Intrinsic motivation in the form of curiosity results from the need to obtain missing information to reduce or eliminate a deficit feeling. A baby’s curiosity motivates them to crawl and later walk toward an engaging toy. Humans are all naturally curious, and this curiosity sparks our passions. As with all intrinsic motivations, curiosity becomes more individualized with age. What sparks curiosity in one student may cause feelings of boredom or disengagement in another.


The Gift of Curiosity activity is a quick and engaging way to demonstrate the power of curiosity as intrinsic motivation. Create a small gift bag for each student. School supplies are a common item to place inside each  bag. Display the gift bags in the room and watch the curiosity manifest. When it is time for the activity, ask students if they want to know what is in the bag.  

Follow this experience with prompts that help students elaborate on curiosity. Prompts to consider include: What made you curious? Why? What did that curiosity feel like in your body? How would you draw this feeling? What else has made you curious lately? Why? Can you think of other things you are curious about? 




The following link provides in depth suggestions for assessing intrinsic motivation. 

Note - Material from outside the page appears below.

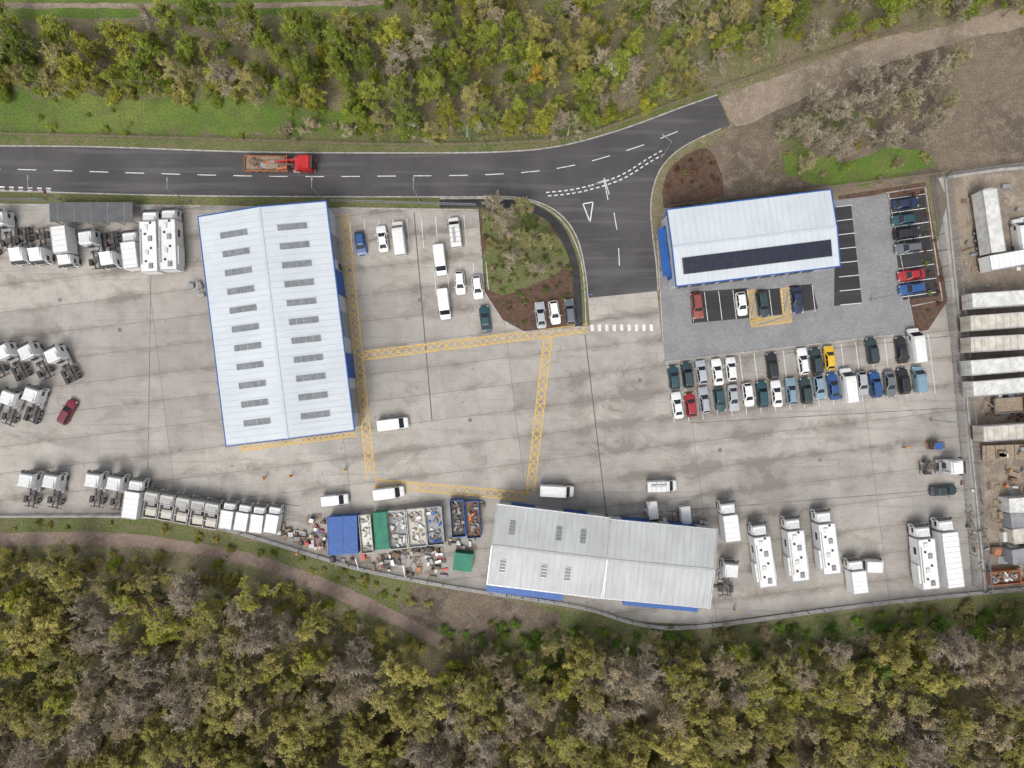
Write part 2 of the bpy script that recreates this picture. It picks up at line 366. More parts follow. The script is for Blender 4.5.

Learner describes Creative Motivation, Competence Motivation, Learning/Exploring Motivation, and Attitude Motivation orally or in writing.

Learner gives at least one example of Creative Motivation, Competence Motivation, Learning/Exploring Motivation, and Attitude Motivation either orally or in writing.

Learner displays self-directed behavior when engaged in rule compliance.

The teacher keeps a log of selected students engaged in activities 1 to 4 to provide them with relevant feedback.